Andry Raodina – « Il faut une volonté collective pour améliorer la culture politique »
Faire de la politique est devenu un moyen facile pour s’enrichir et pour avoir du pouvoir. C’est effectivement l’image qu’on donne actuellement aux politiciens : des personnes qui se soucient peu de l’intérêt public, qui se servent des autres pour parvenir à leur fin, et qui n’ont aucune honte à trahir pour atteindre un objectif. Nombreux ont parlé de refondation, de renouvellement de la pratique politique mais ce n’est que du baratin. Les citoyens ont de moins en moins confiance et si la nouvelle génération essaie aujourd’hui d’améliorer cette image, on sait que les efforts à faire sont colossaux. Certains jeunes poursuivent des formations touchant ce domaine de la politique afin d’apporter une nouvelle vision. En attendant la révolution, les dinosaures et les loups à dents longues occupent le maximum de places et osent donner des leçons de patriotisme. Pour Andry Raodina, enseignant en communication politique auprès de l’Institut d’études politiques de Madagascar, l’espoir n’est pas perdu mais il faut une volonté collective permettant de changer le système. Interview.
Madagascar Matin : Comment trouvez-vous la pratique politique à Madagascar ?
Andry Raodina : A Madagascar, les partis politiques fleurissent à grande vitesse et c’est un aspect reflétant la non-maitrise du sens du mot politique et celui du parti politique. Par définition, un parti politique est une association rassemblant des citoyens unis par une idéologie commune dont ils cherchent la réalisation avec comme objectif la conquête et l’exercice du pouvoir. C’est donc une organisation au service d’une idée. A Madagascar, c’est plutôt un groupe de citoyens dirigés souvent par son fondateur qui estime être le maître de tout sans que les autres membres puissent faire part de leurs idées. Et c’est d’ailleurs la raison du retrait de certains militants qui veulent mettre en valeur leurs opinions.
M.M : Comment peut-on faire évoluer la situation ?

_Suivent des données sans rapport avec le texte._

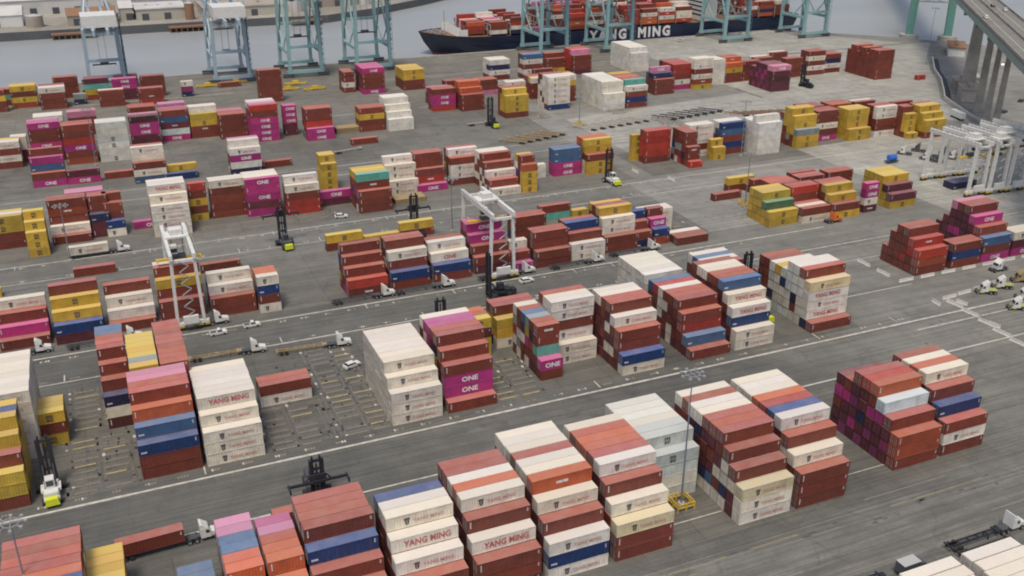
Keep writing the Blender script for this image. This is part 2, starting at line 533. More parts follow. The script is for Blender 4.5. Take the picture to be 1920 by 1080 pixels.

Andry Raodina : La première action qu’un parti politique devrait réaliser, est par la suite la fomation des citoyens. C’est le seul moyen permettant de changer la mauvaise pratique politique constatée actuellement. Un parti doit obligatoirement disposer d’un projet de société, ce qui est rarement le cas à Madagascar. Les grands partis politiques à Madagascar n’ont jamais fait part de leur projet, pour ne pas dire qu’ils n’en disposent pas. Encore une fois, la réalité montre que la population se laisse duper par le populisme et voilà pourquoi il est important de renforcer l’éducation citoyenne. L’Institut d’études politiques (Iep), en collaboration avec le ministère de l’éducation nationale, se lance dans la formation de formateurs dont le but est d’améliorer la conception de la vie politique par des élèves de la classe de seconde. Nous estimons qu’à ce niveau, il est encore plus facile de les orienter et ce qui n’est pas le cas des universitaires. Par ailleurs, il faut aussi prendre en considération les facteurs externes pouvant également apporter des changements dont la pression de la mondialisation, celle de la communauté internationale et de la société même.
Il est ainsi important de comprendre que la politique se construit en équipe. Madagascar traverse actuellement une crise de représentation et les élus ont tendance à vouloir tout diriger en oubliant parfois qu’ils sont redevables tout d’abord à leur parti politique d’origine et à leurs électeurs. Pour chaque prise de décision, ils doivent consulter les deux parties évoquées supra.
M.M : Comment la société pourrait-elle y contribuer ?
Andry Raodina : Il faut une conscience collective afin de faire valoir une idée commune. Mais pour éviter les descentes dans les rues, les dirigeants doivent libérer les espaces publiques. La population a besoin d’être entendu et je pense que pour mettre fin à la mauvaise pratique politique, elle se doit d’agir en unissant ses forces. Nous essayons d’apprendre aux étudiants et aux bénéficiaires de ces formations qu’il est de leur responsabilité d’intervenir quand tout va mal.
M.M : Vous formez les « élites » de demain dans votre institut. Que peut-on attendre d’eux ?
Andry Raodina : On parle souvent de refondation sans connaitre son vrai sens ainsi que le chemin qui y mène. Les filières proposées au sein de l’institut dont les affaires publiques, l’économie et finances, la relation internationale et la communication politique sont des points essentiels pour sa mettre en œuvre. Ceux bénéficiant de ces formations seront des acteurs potentiels pouvant contribuer à l’amélioration de la culture politique. Tout au long de leur cursus, nous leurs avons appris qu’il faut une conviction et être responsable tout en respectant l’éthique et la valeur de la politique pour réussir. Ils doivent être convaincus de leurs idées et savoir convaincre tout en restant au service des autres.